Em quinto lugar, do ponto de vista militar, a ditadura começa a utilizar métodos de guerra civil contra a população, o que não se via desde os golpes de Estado militar de 1963 e 2009. Mas essa repressão, ao contrário daquela, não encontra como contrapartida um povo impotente, mas um povo mobilizado e empoderado a partir de suas trincheiras de luta, a partir de onde conseguir fazer retroceder os uniformizados em verde-oliva em muitas ocasiões. Se a repressão continua com os níveis de crueldade atuais ou piora, com a entrada em cena dos grupos paramilitares assassinos, a enorme tensão que se acumula nas barricadas pode detonar o início de uma insurreição popular de caráter armado, em um país em que existem milhões de armas entre a população civil.

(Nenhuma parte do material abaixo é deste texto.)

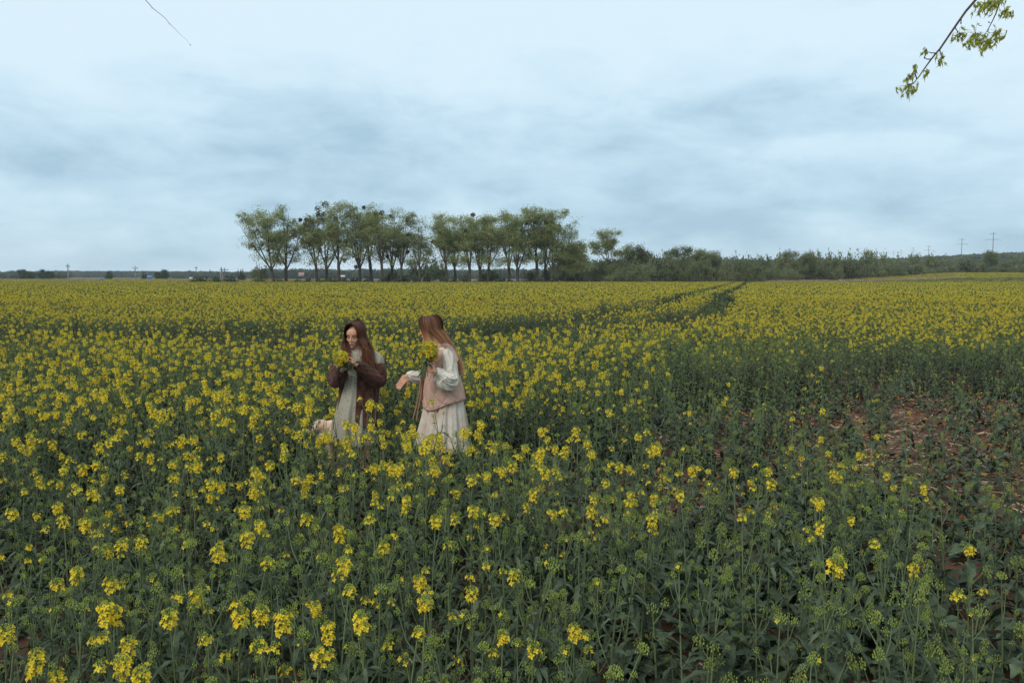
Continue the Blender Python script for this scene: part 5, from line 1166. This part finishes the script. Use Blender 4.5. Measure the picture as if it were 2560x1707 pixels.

Em sexto lugar, o impacto do resultado do atual conflito terá repercussões não de curto, mas de longo prazo sobre a vida dos 8,7 milhões de hondurenhos, durante várias décadas. A sua derrota significaria o começo de uma época ditatorial, que paulatinamente foi sendo construída desde o golpe de Estado de 2009, mas que alcançaria a sua culminação com o continuísmo de JOH, como ocorreu com a ditadura cariista por 16 anos[1]. Mas, pelo lado positivo, seu triunfo abriria no país uma época de abertura democrática, que reverteria o efeito do Golpe de 2009, e abriria as comportas para que o Povo exija o pagamento da tão postergada dívida social pelos governos burgueses.

Ainda que possam ser encontrados mais elementos de comparação, bastam estes afirmar a ideia de que estamos frente a algo realmente grande; frente a um ponto de virada da história, ou em direção ao afundamento do país pelo caminho de um neoliberalismo extrativista selvagem, sob as botas de uma ditadura policial-militar (a barbárie); ou em direção ao começo de uma revolução democrática que destrua a forma de dominação autoritária que foi imposta pela oligarquia a partir do golpe de 2009.

Nossos melhores sonhos agora estão ao alcance de nossas mãos, desde que vençamos os pesadelos que nos ameaçam.

Tegucigalpa, 16 de dezembro de 2017

 

[1] Referência à ditadura de Tibúrcio Carias, que governou de 1933 a 1949″.